By that standard, Stanisław Lem is the greater writer. Like Clark's, his plots are good and his science is excellent, but his prose is absolutely brilliant, with occasional flashes of genius. Unlike Clark, Lem is a writer, he writes literature. Just read this fragment of Fiasco, in which the hero is traversing the great Brinam Wood--an imaginary geological feature on Titan:


Then the land changed. It was still forbidding but in a different way. The planet had gone through a period of bombardments and eruptions, sending blind bursts of lava and basalt skyward, to freeze in wild, alien immobility. He now entered these volcanic defiles. The overhangs farther on were unbelievable. The non-living dynamism of these seismic congealings—inexpressible in the language of beings raised on a tamer planet—was accentuated by gravitation no greater than that of Mars. To a man lost in this labyrinth, his striding vehicle ceased to seem a giant. It dwindled, insignificant among the crags of lava, which once, in kilometer-long cascades of fire, had been transfixed by the cosmic cold. The cold cut short their flow, and before they froze, falling in the precipices, it drew them out into gigantic, vertical icicles—monstrous colonnades—a sight that was one of a kind. It made of [his vehicle] a microscopic bug that inched past towering pillars—pillars of a building abandoned, after construction as careless as it was mighty, by the true giants of the planet. Or: a thick syrup flowing from the lip of some vessel and hardening into stalactites—as witnessed by an ant from its crack in the floor. But no, the scale was more awesome than that. It was in this wilderness, in this order-disorder so foreign to the human eye, bearing no similarity to any mountains on Earth, that the cruel beauty of the place showed itself, the beauty of a waste vomited from the planet’s depths and turned, beneath a remote sun, from fire to stone. Remote—because the sun here was no flaming disk as on the Moon or Earth; it was a coldly glowing nail hammered into a dun sky, giving little light and even less heat.

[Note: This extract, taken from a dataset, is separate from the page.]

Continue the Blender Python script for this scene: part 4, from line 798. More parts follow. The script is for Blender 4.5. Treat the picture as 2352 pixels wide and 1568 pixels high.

Outside, it was 90 below, the temperature of an exceptionally mild summer this year. At the mouth of the gorge Parvis observed a glow in the sky. The glow rose higher and higher until it took up a quarter of the firmament. He did not realize at first that this was neither dawn nor the illumination of a solector, but the mother and ruler of Titan, great-ringed, yellow as honey: Saturn.